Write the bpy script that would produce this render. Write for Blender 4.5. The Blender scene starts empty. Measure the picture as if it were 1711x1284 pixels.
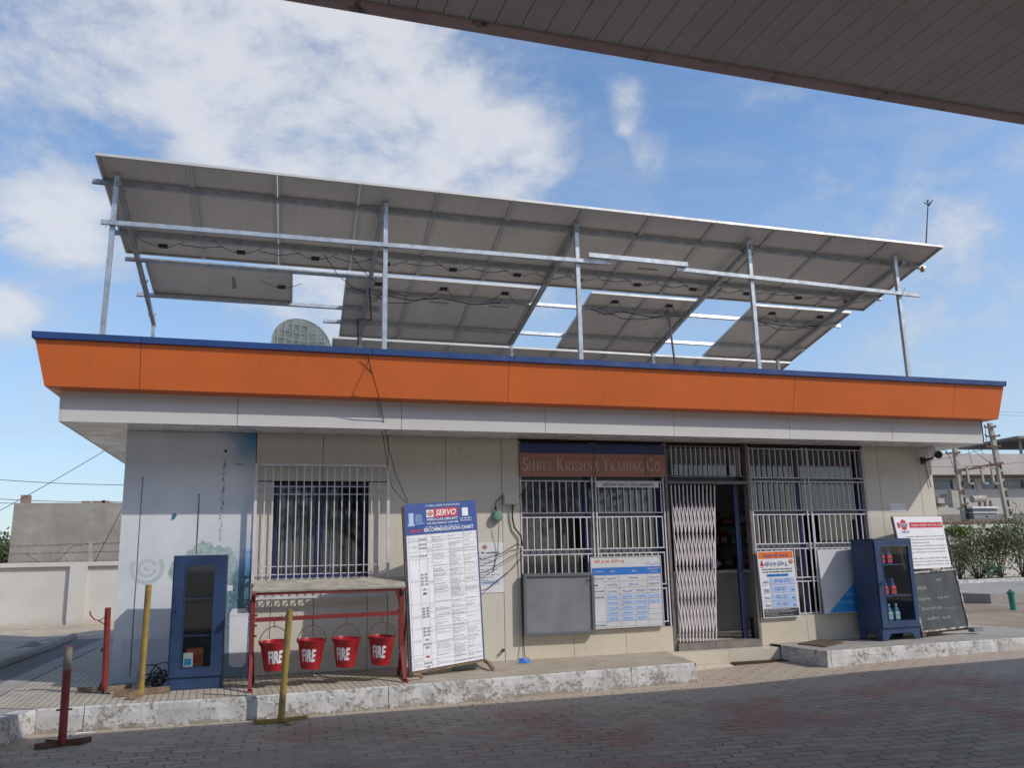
import bpy, math, random
from mathutils import Vector, Matrix, noise
random.seed(11)
S = bpy.context.scene
COL = S.collection
R = math.radians
# ------------------------------------------------------------------ camera
CP = Vector((1.1677, -10.3236, 1.1652)); YAW, PIT, ROL, FOC = .3124, .2037, -.0235, 1440.8
cf = Vector((math.sin(YAW)*math.cos(PIT), math.cos(YAW)*math.cos(PIT), math.sin(PIT)))
cr = Vector((math.cos(YAW), -math.sin(YAW), 0)); cu = cr.cross(cf)
cr, cu = cr*math.cos(ROL)+cu*math.sin(ROL), cu*math.cos(ROL)-cr*math.sin(ROL)
cam = bpy.data.cameras.new('camera'); cam.sensor_width = 36; cam.lens = 36*FOC/1711
cam.clip_start = .05; cam.clip_end = 3000
co = bpy.data.objects.new('camera', cam); COL.objects.link(co)
M = Matrix.Identity(4)
for i in range(3):
    M[i][0], M[i][1], M[i][2], M[i][3] = cr[i], cu[i], -cf[i], CP[i]
co.matrix_world = M; S.camera = co
def ray(px, py): return cf+cr*((px-855.5)/FOC)-cu*((py-642)/FOC)
def at(px, py, ax, val):            # the point of the plane x/y/z = val that the survey photo shows at a pixel
    d = ray(px, py); return CP+d*((val-CP[ax])/d[ax])
# ------------------------------------------------------------------ light
SUND = Vector((1.2, -1.0, 1.3)).normalized()
EL = math.asin(SUND.z); AZ = math.atan2(SUND.x, SUND.y)
sl = bpy.data.lights.new('sun', 'SUN'); sl.energy = 3.1; sl.angle = R(.53); sl.color = (1, .95, .87)
so = bpy.data.objects.new('sun', sl); COL.objects.link(so); so.location = (5, -20, 30)
so.rotation_euler = SUND.to_track_quat('Z', 'Y').to_euler()
wd = bpy.data.worlds.new('World'); S.world = wd; wd.use_nodes = True
nt = wd.node_tree; nt.nodes.clear()
def WN(t, **k):
    n = nt.nodes.new(t)
    for a, b in k.items(): setattr(n, a, b)
    return n
def wl(a, b): nt.links.new(a, b)
out = WN('ShaderNodeOutputWorld'); bg = WN('ShaderNodeBackground'); wl(bg.outputs[0], out.inputs[0])
SKY = .13
bg.inputs[1].default_value = SKY
sky = WN('ShaderNodeTexSky', sky_type='NISHITA', sun_disc=False, sun_elevation=EL, sun_rotation=AZ, altitude=50, air_density=1.0, dust_density=.9, ozone_density=1.6)
tc = WN('ShaderNodeTexCoord')
def math_(op, a, b=None, c=None, clamp=False, tree=None):
    n = (tree or nt).nodes.new('ShaderNodeMath'); n.operation = op; n.use_clamp = clamp
    for i, v in enumerate((a, b, c)):
        if v is None: continue
        if isinstance(v, (int, float)): n.inputs[i].default_value = v
        else: (tree or nt).links.new(v, n.inputs[i])
    return n.outputs[0]
def rng(t, v, a, b, c=0., d=1., smooth=True):
    n = t.nodes.new('ShaderNodeMapRange'); n.interpolation_type = 'SMOOTHSTEP' if smooth else 'LINEAR'
    t.links.new(v, n.inputs[0])
    for i, x in zip((1, 2, 3, 4), (a, b, c, d)): n.inputs[i].default_value = x
    return n.outputs[0]
sep = WN('ShaderNodeSeparateXYZ'); wl(tc.outputs['Generated'], sep.inputs[0])
mp = WN('ShaderNodeMapping'); wl(tc.outputs['Generated'], mp.inputs[0]); mp.inputs['Scale'].default_value = (1, 1, 1.7)
n1 = WN('ShaderNodeTexNoise'); wl(mp.outputs[0], n1.inputs[0]); n1.inputs['Scale'].default_value = 4.6; n1.inputs['Detail'].default_value = 9; n1.inputs['Roughness'].default_value = .64; n1.inputs['Distortion'].default_value = .25
n2 = WN('ShaderNodeTexNoise'); wl(mp.outputs[0], n2.inputs[0]); n2.inputs['Scale'].default_value = 16; n2.inputs['Detail'].default_value = 8; n2.inputs['Roughness'].default_value = .62
tot = None
# (pixel of the cloud bank, angular half width, strength)
for px, py, wdt, amp in [(350,120,.12,.24),(520,60,.13,.24),(560,230,.12,.24),(700,100,.10,.13),(420,240,.09,.2),(690,285,.05,.2),(870,270,.07,.44),(745,215,.035,.2),(650,300,.06,.22),(1045,165,.024,.33),(1078,265,.028,.33),(1045,215,.014,.2),
                         (90,370,.06,.3),(10,520,.035,.24),(170,450,.05,.12),(60,620,.09,.22),(20,110,.04,.14),(150,30,.04,.08),(1340,340,.11,.16),(1430,290,.07,.14),(1620,410,.05,.15),(1640,590,.12,.12),(930,560,.1,.26),(560,490,.1,.2),(1400,530,.1,.1),(1300,-400,.3,.25),(200,-500,.35,.3),(-600,300,.3,.3),(2500,300,.3,.3)]:
    d = ray(px, py).normalized()
    dp = WN('ShaderNodeVectorMath', operation='DISTANCE'); wl(tc.outputs['Generated'], dp.inputs[0]); dp.inputs[1].default_value = d
    q = math_('MULTIPLY', math_('POWER', math_('DIVIDE', dp.outputs['Value'], wdt*.98), 2), -1)
    g = math_('MULTIPLY', math_('EXPONENT', q), amp)
    tot = g if tot is None else math_('ADD', tot, g)
dens = math_('ADD', math_('ADD', math_('MULTIPLY', math_('SUBTRACT', n1.outputs[0], .5), 1.15), math_('MULTIPLY', math_('SUBTRACT', n2.outputs[0], .5), .38)), math_('MINIMUM', tot, .5))
cl = WN('ShaderNodeMapRange', interpolation_type='SMOOTHSTEP'); wl(dens, cl.inputs[0])
cl.inputs[1].default_value = .12; cl.inputs[2].default_value = .55; cl.inputs[3].default_value = 0.0; cl.inputs[4].default_value = .88
# high thin veil streaks
mv = WN('ShaderNodeMapping'); wl(tc.outputs['Generated'], mv.inputs[0]); mv.inputs['Scale'].default_value = (1.2, 3.2, 5.0); mv.inputs['Rotation'].default_value = (.2, .5, .4)
nv = WN('ShaderNodeTexNoise'); wl(mv.outputs[0], nv.inputs[0]); nv.inputs['Scale'].default_value = 3.2; nv.inputs['Detail'].default_value = 8; nv.inputs['Roughness'].default_value = .6; nv.inputs['Distortion'].default_value = .6
ve = WN('ShaderNodeMapRange', interpolation_type='SMOOTHSTEP'); wl(nv.outputs[0], ve.inputs[0])
ve.inputs[1].default_value = .40; ve.inputs[2].default_value = .85; ve.inputs[4].default_value = .42
hz = WN('ShaderNodeMapRange', interpolation_type='SMOOTHSTEP'); wl(sep.outputs[2], hz.inputs[0])
hz.inputs[1].default_value = .5; hz.inputs[2].default_value = -.02; hz.inputs[4].default_value = .55
mask = math_('MAXIMUM', cl.outputs[0], math_('MAXIMUM', ve.outputs[0], 0))
mxh = WN('ShaderNodeMix', data_type='RGBA'); wl(hz.outputs[0], mxh.inputs[0])
HS = WN('ShaderNodeHueSaturation'); wl(sky.outputs[0], HS.inputs['Color']); HS.inputs['Saturation'].default_value = 1.12; HS.inputs['Value'].default_value = 1.6
wl(HS.outputs[0], mxh.inputs[6]); mxh.inputs[7].default_value = (.40/SKY, .52/SKY, .72/SKY, 1)
ccol = WN('ShaderNodeMix', data_type='RGBA'); wl(rng(nt, dens, .15, .62), ccol.inputs[0])
ccol.inputs[6].default_value = (.56/SKY, .61/SKY, .70/SKY, 1); ccol.inputs[7].default_value = (.80/SKY, .82/SKY, .87/SKY, 1)
mx = WN('ShaderNodeMix', data_type='RGBA'); wl(mask, mx.inputs[0]); wl(mxh.outputs[2], mx.inputs[6]); wl(ccol.outputs[2], mx.inputs[7])
wl(mx.outputs[2], bg.inputs[0])
S.view_settings.view_transform = 'Standard'; S.view_settings.look = 'None'; S.view_settings.exposure = -.1; S.view_settings.gamma = 1
S.view_settings.use_curve_mapping = False
# ------------------------------------------------------------------ materials
def newmat(name):
    m = bpy.data.materials.new(name); m.use_nodes = True
    return m, m.node_tree, m.node_tree.nodes['Principled BSDF']
def c4(c): return (c[0], c[1], c[2], 1)
def mix(t, f, a, b):
    n = t.nodes.new('ShaderNodeMix'); n.data_type = 'RGBA'
    for k, v in ((0, f), (6, a), (7, b)):
        if isinstance(v, (int, float)): n.inputs[k].default_value = v
        elif isinstance(v, tuple): n.inputs[k].default_value = c4(v)
        else: t.links.new(v, n.inputs[k])
    return n.outputs[2]
def pos(t, obj=False):
    if obj:
        return t.nodes.new('ShaderNodeTexCoord').outputs['Object']
    return t.nodes.new('ShaderNodeNewGeometry').outputs['Position']
def nz(t, p, sc, det=6, rough=.6, scale3=None, w=0):
    if scale3:
        mp = t.nodes.new('ShaderNodeMapping'); t.links.new(p, mp.inputs[0]); mp.inputs['Scale'].default_value = scale3; p = mp.outputs[0]
    n = t.nodes.new('ShaderNodeTexNoise'); t.links.new(p, n.inputs[0]); n.inputs['Scale'].default_value = sc; n.inputs['Detail'].default_value = det; n.inputs['Roughness'].default_value = rough; n.inputs['Distortion'].default_value = w
    return n.outputs[0]
def bump(t, bs, h, st=.3, dist=.01):
    b = t.nodes.new('ShaderNodeBump'); t.links.new(h, b.inputs['Height']); b.inputs['Strength'].default_value = st; b.inputs['Distance'].default_value = dist
    t.links.new(b.outputs[0], bs.inputs['Normal'])
def pbr(name, col, rough=.55, metal=0., var=.12, sc=2.5, dirt=None, bmp=0., bsc=60, drip=None, spec=.5):
    """colour with large and fine tone variation, optional dirt/rust patches (colour, lo, hi, scale)"""
    m, t, b = newmat(name); p = pos(t)
    a = tuple(x*(1-var) for x in col); c = tuple(min(1, x*(1+var)) for x in col)
    k = mix(t, rng(t, nz(t, p, sc, 8, .65), .3, .7), a, c)
    if dirt:
        dc, lo, hi, ds = dirt
        k = mix(t, rng(t, nz(t, p, ds, 9, .7, w=.4), lo, hi), k, dc)
    if drip:
        dc, lo, hi, amt = drip
        k = mix(t, rng(t, nz(t, p, 9, 6, .6, scale3=(1.6, 1.6, .12)), lo, hi, 0, amt), k, dc)
    t.links.new(k, b.inputs['Base Color'])
    rr = rng(t, nz(t, p, sc*2.3, 6), .25, .75, max(.02, rough-.1), min(1, rough+.1)); t.links.new(rr, b.inputs['Roughness'])
    b.inputs['Metallic'].default_value = metal; b.inputs['Specular IOR Level'].default_value = spec
    if bmp: bump(t, b, nz(t, p, bsc, 8, .6), bmp, .01)
    return m
def flat(name, col, rough=.6, metal=0.):
    return pbr(name, col, rough, metal, var=.05, sc=9)
MT = {}
MT['cream'] = pbr('cream_panel', (.61, .57, .50), .38, var=.035, sc=.8, dirt=((.44, .38, .30), .60, .82, 2.2), drip=((.38, .33, .27), .56, .78, .45))
MT['cream_tile'] = pbr('cream_tile', (.60, .53, .43), .3, var=.05, sc=2, dirt=((.36, .28, .2), .68, .85, 5), drip=((.36, .3, .24), .6, .8, .3))
MT['white_panel'] = pbr('white_panel', (.62, .60, .58), .35, var=.03, sc=.8, drip=((.5, .48, .45), .62, .8, .3))
MT['soffit'] = pbr('soffit_panel', (.80, .78, .75), .28, var=.05, sc=1.5)
MT['orange'] = pbr('orange_panel', (.74, .17, .04), .36, var=.06, sc=.9, dirt=((.66, .12, .03), .66, .8, 2.2), drip=((.36, .13, .06), .58, .8, .5), bmp=.03, bsc=3)
MT['blue_trim'] = pbr('blue_trim', (.026, .065, .20), .35, var=.12, sc=2, drip=((.16, .16, .22), .62, .85, .35))
MT['seam'] = flat('dark_joint', (.03, .025, .02), .9)
MT['bluepaint'] = pbr('blue_paint', (.021, .048, .120), .42, var=.22, sc=3, dirt=((.09, .10, .15), .66, .85, 7), bmp=.05)
MT['bluealu'] = pbr('blue_aluminium', (.02, .03, .11), .4, var=.15)
MT['steel'] = pbr('painted_steel', (.64, .61, .65), .45, var=.12, sc=6, dirt=((.16, .09, .05), .7, .8, 14))
MT['gatepaint'] = pbr('gate_paint', (.66, .59, .61), .45, var=.12, sc=6, dirt=((.2, .09, .05), .66, .78, 9))
MT['galv'] = pbr('galvanised_steel', (.42, .44, .46), .42, .55, var=.2, sc=9, dirt=((.22, .17, .12), .74, .85, 12))
MT['galvdull'] = pbr('galvanised_beam', (.33, .34, .35), .5, .45, var=.2, sc=9)
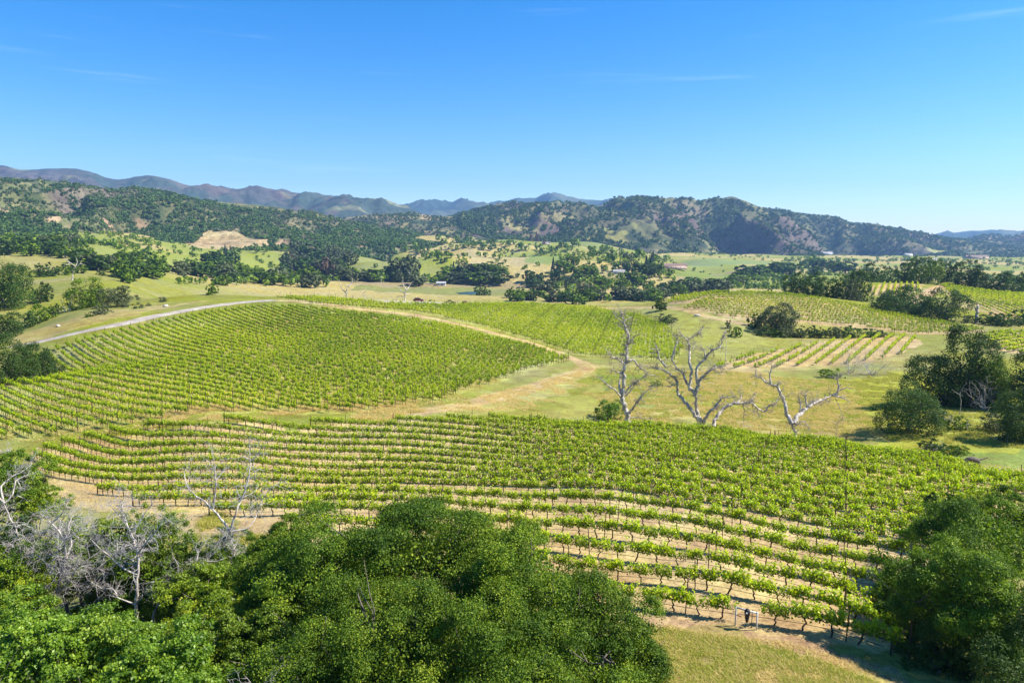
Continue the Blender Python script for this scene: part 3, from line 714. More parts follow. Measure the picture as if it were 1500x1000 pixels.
# rows of the near knoll: two traced rows, the rest interpolated or set off from them
def fit_curve(px, ymin, ymax):
    w = np.array([hit(u, v, ymin, ymax)[:2] for u, v in px])
    return w
w_low = fit_curve([(930,893),(1010,897),(1090,907),(1170,923),(1290,953)], 30, 60)
w_mid = fit_curve([(60,692),(110,702),(173,709),(240,712),(320,713),(440,713),(540,714),(640,717),(760,722),(900,732),(1000,741),(1116,757),(1240,782),(1360,815)], 45, 100)
cl_ = np.polyfit(w_low[:, 0], w_low[:, 1], 2); cm_ = np.polyfit(w_mid[:, 0], w_mid[:, 1], 3)
print('ROWS low', w_low.round(1).tolist()); print('ROWS mid', w_mid.round(1).tolist())
XR = np.linspace(-110, 60, 600)
def smoothpoly(w, X, deg):
    c = np.polyfit(w[:, 0], w[:, 1], deg); x0, x1 = w[:, 0].min(), w[:, 0].max()
    y = np.polyval(c, np.clip(X, x0, x1)); d = np.polyder(c)
    return y + np.where(X < x0, (X - x0)*np.polyval(d, x0)*.8, 0) + np.where(X > x1, (X - x1)*np.polyval(d, x1), 0)
ymid = smoothpoly(w_mid, XR, 4)
ylow = smoothpoly(w_low, XR, 2)
NL = 6
# left of what can be seen of the lowest row it keeps parallel to the traced one above
gap0 = (ymid - ylow)
xl = w_low[:, 0].min(); gl = np.interp(xl, XR, gap0)
gapf = np.where(XR < xl, gl + (XR - xl)*-.03, gap0); gapf = blur(gapf[None, :], 61, 1)[0]
spc = float(np.interp(15, XR, gapf))/NL
print('gap', np.interp([-60,-20,0,10,20,30], XR, gapf).round(2), 'spacing', round(spc, 2))
xs_line0 = hit(1243, 950, 30, 60)[:2]; xs_line1 = hit(1238, 660, 60, 110)[:2]
LD = unit(np.array(xs_line1) - np.array(xs_line0))
def row_xy(k):
    """k = 0 is the lowest row"""
    y = ymid - gapf*(NL - k)/NL if k <= NL else ymid + (k - NL)*np.interp(XR, [-110, -40, 20, 60], [3.4, 3.4, 3.3, 3.2])
    return np.stack([XR, y], 1)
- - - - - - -
THE PROBLEM:
Write out every line of the preceding listing that contains "this".

WRITTEN RESPONSE:
Write the bpy script that would produce this render. Write for Blender 4.5. The Blender scene starts empty. Measure the picture as if it were 1711x1284 pixels.
Continue the Blender Python script for this scene: part 3, from line 714. More parts follow. Measure the picture as if it were 1500x1000 pixels.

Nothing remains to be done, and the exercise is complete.